I’ve been working on a project for a client and one thing they wanted to know was “what percentage of my overall traffic is from social media?”. This lead into a deep discussion of Reach on the channels they were engaging, and got me looking at creating some Advanced Segments to isolate traffic down to only refers from particular social media sites.

Depending on which type of analytics tool you use, your regular expression might differ, but because I spend 95% of my time in Google Analytics, I’m dedicated this post to it.

Like many things in life, there is more than one option for creating the same segment. John Doherty from Distilled wrote a great port on segmenting social traffic in Google Analytics one way, but I’m here to show you another way using regular expressions (also referred to as REGEX). I would recommend reading a beginner’s guide on regular expressions. Or, you may wish to download and print off a copy of the REGEX cheat sheet for your reference in case you plan to write your own advanced segment later on.

To include .com, or not to include .com? That is the question!

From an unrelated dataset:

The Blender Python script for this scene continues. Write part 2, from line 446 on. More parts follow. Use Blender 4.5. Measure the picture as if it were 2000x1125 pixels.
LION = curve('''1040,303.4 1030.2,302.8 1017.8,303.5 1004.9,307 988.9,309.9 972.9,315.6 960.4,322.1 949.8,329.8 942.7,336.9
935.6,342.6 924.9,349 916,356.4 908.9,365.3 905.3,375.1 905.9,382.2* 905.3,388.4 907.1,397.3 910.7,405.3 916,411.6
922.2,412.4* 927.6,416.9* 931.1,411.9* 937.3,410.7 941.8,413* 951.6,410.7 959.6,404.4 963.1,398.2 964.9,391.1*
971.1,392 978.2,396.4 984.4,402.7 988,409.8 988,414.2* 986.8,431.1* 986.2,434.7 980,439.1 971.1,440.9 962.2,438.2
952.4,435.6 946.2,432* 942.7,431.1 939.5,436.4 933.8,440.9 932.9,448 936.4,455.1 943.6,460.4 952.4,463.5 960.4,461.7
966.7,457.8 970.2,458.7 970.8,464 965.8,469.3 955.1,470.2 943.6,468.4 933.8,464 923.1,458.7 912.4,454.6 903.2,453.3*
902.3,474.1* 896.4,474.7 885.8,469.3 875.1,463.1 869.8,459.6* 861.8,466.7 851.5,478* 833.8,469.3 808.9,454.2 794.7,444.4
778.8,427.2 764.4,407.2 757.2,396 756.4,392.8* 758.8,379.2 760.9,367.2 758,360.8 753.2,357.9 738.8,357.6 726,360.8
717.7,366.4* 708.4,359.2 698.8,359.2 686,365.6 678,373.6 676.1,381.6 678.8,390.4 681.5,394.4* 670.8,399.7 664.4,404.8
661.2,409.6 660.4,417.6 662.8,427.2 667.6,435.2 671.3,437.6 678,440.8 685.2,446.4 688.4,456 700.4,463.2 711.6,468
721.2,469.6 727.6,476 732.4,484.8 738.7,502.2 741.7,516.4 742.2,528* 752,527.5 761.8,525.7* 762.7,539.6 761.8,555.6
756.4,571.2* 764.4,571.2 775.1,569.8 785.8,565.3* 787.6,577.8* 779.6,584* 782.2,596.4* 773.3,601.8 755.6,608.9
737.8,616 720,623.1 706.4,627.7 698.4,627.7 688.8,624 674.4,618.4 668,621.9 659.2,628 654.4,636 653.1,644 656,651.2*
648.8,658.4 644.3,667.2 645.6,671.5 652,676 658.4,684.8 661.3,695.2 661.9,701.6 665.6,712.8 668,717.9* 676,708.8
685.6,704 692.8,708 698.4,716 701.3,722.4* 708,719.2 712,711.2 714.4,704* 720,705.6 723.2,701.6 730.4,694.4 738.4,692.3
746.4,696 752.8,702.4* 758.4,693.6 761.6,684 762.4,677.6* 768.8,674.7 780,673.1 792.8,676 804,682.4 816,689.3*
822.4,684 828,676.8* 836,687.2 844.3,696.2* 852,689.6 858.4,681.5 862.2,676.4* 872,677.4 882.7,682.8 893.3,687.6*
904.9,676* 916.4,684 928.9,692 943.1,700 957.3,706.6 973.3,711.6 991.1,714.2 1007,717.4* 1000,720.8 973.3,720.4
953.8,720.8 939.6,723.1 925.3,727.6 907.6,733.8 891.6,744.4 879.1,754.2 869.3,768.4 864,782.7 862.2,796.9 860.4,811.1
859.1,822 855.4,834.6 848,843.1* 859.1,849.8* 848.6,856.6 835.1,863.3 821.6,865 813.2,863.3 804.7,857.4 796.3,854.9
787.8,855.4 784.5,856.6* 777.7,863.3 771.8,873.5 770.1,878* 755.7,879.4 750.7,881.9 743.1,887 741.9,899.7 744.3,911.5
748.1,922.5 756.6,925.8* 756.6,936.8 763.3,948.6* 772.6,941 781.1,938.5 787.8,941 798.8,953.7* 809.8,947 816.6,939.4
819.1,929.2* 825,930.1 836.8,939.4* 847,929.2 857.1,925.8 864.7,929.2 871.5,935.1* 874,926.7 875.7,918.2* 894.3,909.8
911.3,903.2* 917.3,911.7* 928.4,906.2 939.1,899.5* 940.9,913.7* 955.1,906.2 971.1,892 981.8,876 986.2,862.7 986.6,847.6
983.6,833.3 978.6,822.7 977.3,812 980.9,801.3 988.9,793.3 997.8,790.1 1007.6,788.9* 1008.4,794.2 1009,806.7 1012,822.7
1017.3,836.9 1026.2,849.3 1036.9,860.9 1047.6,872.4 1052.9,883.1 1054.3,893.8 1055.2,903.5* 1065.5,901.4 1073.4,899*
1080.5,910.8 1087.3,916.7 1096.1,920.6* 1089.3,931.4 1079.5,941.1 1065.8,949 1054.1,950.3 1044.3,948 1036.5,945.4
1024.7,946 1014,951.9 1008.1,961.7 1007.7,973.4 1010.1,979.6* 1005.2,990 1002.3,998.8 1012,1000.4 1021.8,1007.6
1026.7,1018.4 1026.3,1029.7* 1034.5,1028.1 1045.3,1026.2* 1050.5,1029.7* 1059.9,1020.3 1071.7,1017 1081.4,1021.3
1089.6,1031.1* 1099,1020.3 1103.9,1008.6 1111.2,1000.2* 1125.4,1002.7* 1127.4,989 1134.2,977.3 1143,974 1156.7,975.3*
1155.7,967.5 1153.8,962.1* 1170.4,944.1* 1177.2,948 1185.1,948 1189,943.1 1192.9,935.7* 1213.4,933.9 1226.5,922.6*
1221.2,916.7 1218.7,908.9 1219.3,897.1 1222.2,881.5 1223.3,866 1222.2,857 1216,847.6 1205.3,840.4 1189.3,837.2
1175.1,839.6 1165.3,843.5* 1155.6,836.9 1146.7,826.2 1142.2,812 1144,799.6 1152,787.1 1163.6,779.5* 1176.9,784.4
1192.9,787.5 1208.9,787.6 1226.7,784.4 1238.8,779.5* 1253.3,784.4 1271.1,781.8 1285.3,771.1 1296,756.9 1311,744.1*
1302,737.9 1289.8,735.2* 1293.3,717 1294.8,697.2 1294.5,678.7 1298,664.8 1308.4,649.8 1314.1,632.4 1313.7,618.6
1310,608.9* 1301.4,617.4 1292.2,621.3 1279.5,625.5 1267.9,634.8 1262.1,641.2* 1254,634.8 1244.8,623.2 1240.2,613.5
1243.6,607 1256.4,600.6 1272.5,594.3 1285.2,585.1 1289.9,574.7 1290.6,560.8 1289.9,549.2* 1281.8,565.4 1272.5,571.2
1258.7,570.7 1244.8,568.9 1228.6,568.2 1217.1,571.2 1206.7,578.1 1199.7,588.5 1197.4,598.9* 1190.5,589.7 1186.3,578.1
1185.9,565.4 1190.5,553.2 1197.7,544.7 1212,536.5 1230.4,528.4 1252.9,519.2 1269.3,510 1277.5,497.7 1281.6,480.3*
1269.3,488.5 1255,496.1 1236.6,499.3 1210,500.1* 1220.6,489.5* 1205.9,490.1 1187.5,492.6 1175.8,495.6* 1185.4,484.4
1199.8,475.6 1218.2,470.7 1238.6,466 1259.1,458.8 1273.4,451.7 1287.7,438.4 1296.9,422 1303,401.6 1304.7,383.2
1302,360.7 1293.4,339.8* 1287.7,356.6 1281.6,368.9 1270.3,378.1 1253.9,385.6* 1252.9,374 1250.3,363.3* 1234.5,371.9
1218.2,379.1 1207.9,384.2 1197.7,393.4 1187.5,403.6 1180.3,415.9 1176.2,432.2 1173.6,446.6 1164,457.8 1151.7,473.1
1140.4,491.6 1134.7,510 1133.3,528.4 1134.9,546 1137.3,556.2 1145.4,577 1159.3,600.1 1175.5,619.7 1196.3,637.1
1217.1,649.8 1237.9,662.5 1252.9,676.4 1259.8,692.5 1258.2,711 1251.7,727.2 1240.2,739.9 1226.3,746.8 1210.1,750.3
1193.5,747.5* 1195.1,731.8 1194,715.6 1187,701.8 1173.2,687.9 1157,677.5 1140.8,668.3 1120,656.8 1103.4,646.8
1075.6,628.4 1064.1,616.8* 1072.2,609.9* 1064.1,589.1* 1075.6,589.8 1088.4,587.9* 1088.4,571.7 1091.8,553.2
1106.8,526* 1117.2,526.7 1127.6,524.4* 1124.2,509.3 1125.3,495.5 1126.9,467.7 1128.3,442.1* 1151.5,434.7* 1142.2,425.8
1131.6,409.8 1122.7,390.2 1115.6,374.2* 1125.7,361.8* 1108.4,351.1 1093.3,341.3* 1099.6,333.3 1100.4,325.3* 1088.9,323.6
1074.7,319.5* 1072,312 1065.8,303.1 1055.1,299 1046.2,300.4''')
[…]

Without .com = facebook|twitter
With .com = facebook.com|twitter.com

Difference = 276

Do you see why? Ahh, people are using it in their URL!

Although the above value is not large in this sample, the number can slowly creep up to you if you are segmenting more channels that others have used in their URL, whether it be a sub-domain or within the domain itself.

**TIP: If you’re working on with a huge chunk of data and you run this Advanced Segment, you most likely will run it via “fast access mode”. To avoid this, you can go into your Traffic Sources report, paste your REGEX into your inline filter at the bottom (top for V5), and voila! You’ve escaped the fast access creeper (note: the inline filter for V5 is not set to REGEX initially and you would need to click on the Advanced link next to the text box to select it).

I hope this helps clean the data up a bit! Let me know if you would write the regular expressions differently, I’d be curious to know.